10.12.2010

opening up shop.

failure is a funny thing. we are told of it's potential to teach us things, show us who we are, & open up possibilities we would have otherwise never found. we are told it is a good thing; and those of us who are optimists try to believe this. but when failure shows its face, it is easy to forget these so called good qualities. 


i recently committed myself to a project that failed. this afternoon, that failure transformed into positive possibility. i went into the barn to try and put things in order, figure out to do with all the items i had amassed, polished up and dreamed of finding homes for. and the funniest thing happened. the space i had made for the barn bazaar, suddenly became the scene for an impromptu photo shoot. hello esty, here i come.
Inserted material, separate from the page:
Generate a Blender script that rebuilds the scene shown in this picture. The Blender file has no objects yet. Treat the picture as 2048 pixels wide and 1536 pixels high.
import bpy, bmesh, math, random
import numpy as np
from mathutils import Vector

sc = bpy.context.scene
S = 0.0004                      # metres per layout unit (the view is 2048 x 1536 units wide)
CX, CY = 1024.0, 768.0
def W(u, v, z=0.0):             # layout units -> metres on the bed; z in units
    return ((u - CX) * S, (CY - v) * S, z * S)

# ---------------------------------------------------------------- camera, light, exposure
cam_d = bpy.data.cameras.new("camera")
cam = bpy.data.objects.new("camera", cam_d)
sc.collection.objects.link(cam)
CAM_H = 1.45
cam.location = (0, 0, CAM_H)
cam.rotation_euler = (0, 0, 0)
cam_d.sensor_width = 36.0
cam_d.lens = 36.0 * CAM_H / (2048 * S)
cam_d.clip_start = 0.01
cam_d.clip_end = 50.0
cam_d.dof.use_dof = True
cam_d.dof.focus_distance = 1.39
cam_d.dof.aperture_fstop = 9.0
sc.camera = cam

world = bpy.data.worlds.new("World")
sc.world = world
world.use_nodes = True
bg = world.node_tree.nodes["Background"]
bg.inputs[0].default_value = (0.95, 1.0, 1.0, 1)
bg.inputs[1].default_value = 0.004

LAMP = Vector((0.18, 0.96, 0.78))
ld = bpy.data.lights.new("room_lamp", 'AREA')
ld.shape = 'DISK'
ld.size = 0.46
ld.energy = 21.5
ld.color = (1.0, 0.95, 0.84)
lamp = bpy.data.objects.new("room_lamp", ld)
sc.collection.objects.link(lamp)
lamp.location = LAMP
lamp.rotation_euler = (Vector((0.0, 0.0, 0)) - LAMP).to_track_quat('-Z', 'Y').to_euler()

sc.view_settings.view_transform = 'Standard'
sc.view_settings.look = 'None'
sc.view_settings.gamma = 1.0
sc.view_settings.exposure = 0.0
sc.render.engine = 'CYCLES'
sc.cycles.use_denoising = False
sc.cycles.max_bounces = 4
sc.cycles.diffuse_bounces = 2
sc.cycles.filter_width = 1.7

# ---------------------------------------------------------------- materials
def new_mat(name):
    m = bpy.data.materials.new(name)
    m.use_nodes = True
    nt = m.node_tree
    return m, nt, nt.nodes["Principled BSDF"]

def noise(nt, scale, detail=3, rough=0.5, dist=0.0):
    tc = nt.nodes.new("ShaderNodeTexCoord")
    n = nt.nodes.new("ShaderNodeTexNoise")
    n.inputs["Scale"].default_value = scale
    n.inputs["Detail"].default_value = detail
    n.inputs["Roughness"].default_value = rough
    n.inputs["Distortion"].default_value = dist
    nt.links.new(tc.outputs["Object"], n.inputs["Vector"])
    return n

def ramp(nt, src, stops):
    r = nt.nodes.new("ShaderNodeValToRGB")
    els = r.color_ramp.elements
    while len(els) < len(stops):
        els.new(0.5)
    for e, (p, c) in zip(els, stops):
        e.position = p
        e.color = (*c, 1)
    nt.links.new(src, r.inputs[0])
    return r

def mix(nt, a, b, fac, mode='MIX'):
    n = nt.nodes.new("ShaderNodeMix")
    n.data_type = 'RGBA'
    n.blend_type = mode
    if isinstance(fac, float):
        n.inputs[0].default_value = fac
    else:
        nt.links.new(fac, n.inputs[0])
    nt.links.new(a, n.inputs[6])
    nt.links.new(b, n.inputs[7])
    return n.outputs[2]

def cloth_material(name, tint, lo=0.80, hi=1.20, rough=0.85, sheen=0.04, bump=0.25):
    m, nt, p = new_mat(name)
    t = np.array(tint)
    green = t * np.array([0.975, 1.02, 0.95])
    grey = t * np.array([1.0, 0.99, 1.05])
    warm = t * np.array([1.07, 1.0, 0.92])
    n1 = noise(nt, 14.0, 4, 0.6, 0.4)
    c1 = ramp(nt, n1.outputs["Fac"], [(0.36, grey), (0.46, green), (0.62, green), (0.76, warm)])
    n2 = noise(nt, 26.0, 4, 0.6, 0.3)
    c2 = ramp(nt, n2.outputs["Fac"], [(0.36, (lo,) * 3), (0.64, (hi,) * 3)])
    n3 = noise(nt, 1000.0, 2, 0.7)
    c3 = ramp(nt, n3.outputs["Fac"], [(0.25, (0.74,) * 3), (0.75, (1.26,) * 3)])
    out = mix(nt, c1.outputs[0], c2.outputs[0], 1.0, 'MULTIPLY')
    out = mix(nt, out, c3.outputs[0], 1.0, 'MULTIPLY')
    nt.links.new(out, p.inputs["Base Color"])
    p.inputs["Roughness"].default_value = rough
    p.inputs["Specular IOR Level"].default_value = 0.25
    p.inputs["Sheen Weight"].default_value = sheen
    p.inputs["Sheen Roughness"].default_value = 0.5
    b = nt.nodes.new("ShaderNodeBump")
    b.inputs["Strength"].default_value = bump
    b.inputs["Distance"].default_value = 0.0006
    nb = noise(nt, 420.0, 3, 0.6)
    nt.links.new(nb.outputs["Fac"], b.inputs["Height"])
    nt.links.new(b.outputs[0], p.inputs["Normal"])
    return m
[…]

rest in peace sweet barn bazaar; your potential was great & you have given me so much.



10.11.2010

rolling to a slow stop.

 
i will never be one to run with the fast & furious. when life takes on to hectic of a pace, i seem to lose track of pretty much everything, my bank account, health & wellness- the whole bit. too fragile of a creature i suppose. 
so i have to admit that i am a bit relieved to just be sitting still. it is monday, my first official day of being unemployed & instead of whipping up one of those notoriously large to-do lists for the week ahead, i am going to go slow, take on a task or two a day, keep up with the dishes & laundry and enjoy the ride.

10.09.2010

try, try & try again.

 
this afternoon the sun came out & shed a little light on things, in oh so many ways. one of my recent endeavors did a crash into a nearby tree.

the barn bazaar didn't turn out to be everything i had hoped. it ended up being a lesson that paid for itself & taught me a lot about my self. 

and so, i am going to dust myself off and get back up again, knowing a bit more than i did before.